Eight years on, the show still remains a favourite among fans
Strong Girl Bong-soon feels like a carefully prepared dish, made with love and precision, until extra ingredients get tossed in, simply because they were there on the kitchen counter and someone thought they might work. Still, you know your favourite parts: You’ll savour the potatoes and chicken, setting aside the peas and other vegetables, normally delicious, but out of place here, adding little to the flavour. You’ll enjoy the meal and keep coming back for more—only next time, you might ask, just a little hopefully, “Could we skip the extra filling?”
Nevertheless, the show, starring Park Hyung-sik and Park Bo-young is thoroughly bizarre, batty, and yet enjoyable.The plot focuses on Bo-young’s Bong-soon, a woman with superhuman strength. While nursing an unreciprocated crush for her childhood friend who is now a police officer, she finds herself at crossroads after being hired as a bodyguard for Min-hyuk (Hyung-sik), a games company CEO. A wonderfully dramatic man in whose blood confidence flows more than red, he is curious about her, and later falls head-over-heels. She slowly begins to return his feelings. Meanwhile, a serial killer lurks in the shadows, abducting innocent women and imprisoning them in his eerie, Bluebeard-like lair.
And so, begins a chaotic chase to find and arrest him.
It seems simple, but the show is packed with a dizzying number of subplots, most of which fade from memory once it’s over. What lingers, or rather what fans still hold onto, is the heartwarming love story between Bong-soon and Min-hyuk. It swings from giggly and cutesy (Hyung-sik being the giggly one here) to genuinely nerve-wracking—especially in the scene where she’s trapped with a bomb, and he desperately tries to break down the door with bloodied hands. It’s one of the show’s most gripping moments, with both leads delivering performances that heighten the tension to near unbearable levels. Bong-soon begs him to leave, but he refuses, smiling faintly before collapsing behind the door. We’ve seen scenes like this countless times, but what makes it unforgettable is how raw and real their desperation feels. Life-threatening scenes aside, their love confessions are just as wholesome as they can be tense, another favourite being a rather heartbreaking one in the library, where Bong-soon is overcome by the need to be noble and sacrifice her relationship. Perhaps, this is the reason why the show is considered one of the benchmarks of K-Drama romance, and why fans still share the clips of ‘Bong-bong and Min-min’ eight years down the line.
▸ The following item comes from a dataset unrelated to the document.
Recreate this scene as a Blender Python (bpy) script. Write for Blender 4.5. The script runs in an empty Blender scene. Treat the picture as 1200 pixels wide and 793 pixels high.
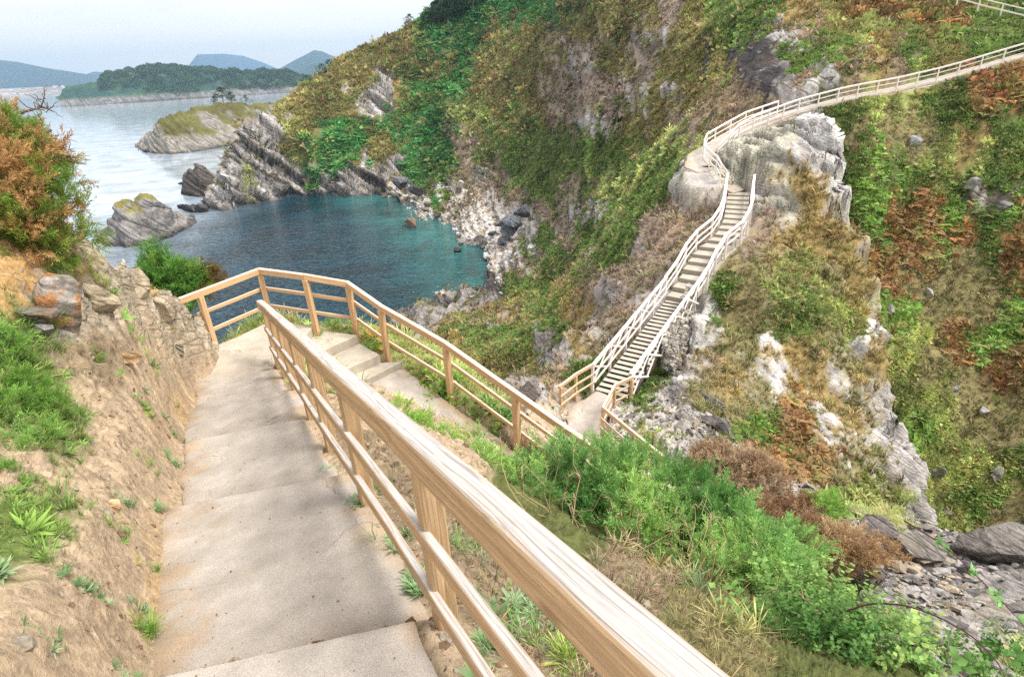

The serial killer plot is actually well-written, and doesn’t seem phoned in just ‘to keep things interesting’, as what happened with Crash Course on Romance. There was no real motive for the killer as such, or a believable one, but perhaps it was better this way, instead of delving into another overly complicated plot that might not have led anywhere. He was bad for the sake of being bad and maybe, that’s enough.
All in all, Strong Girl Bong-soon delivers a rush of sweetness, fun, and comfort—if you don’t mind fast-forwarding through 30 minutes of filler in each episode. Watch it for them, their antics, and of course, some heightened tension in the form of a murderer on the loose.
Owing to the show’s success, the sequel ‘Strong Girl Nam-soon’ was announced, but lacked some of the verve and fun of the original. Still, Hyung-sik and Bo-young’s sharp entrance brought back a spark of the original’s chaos, if only for a moment.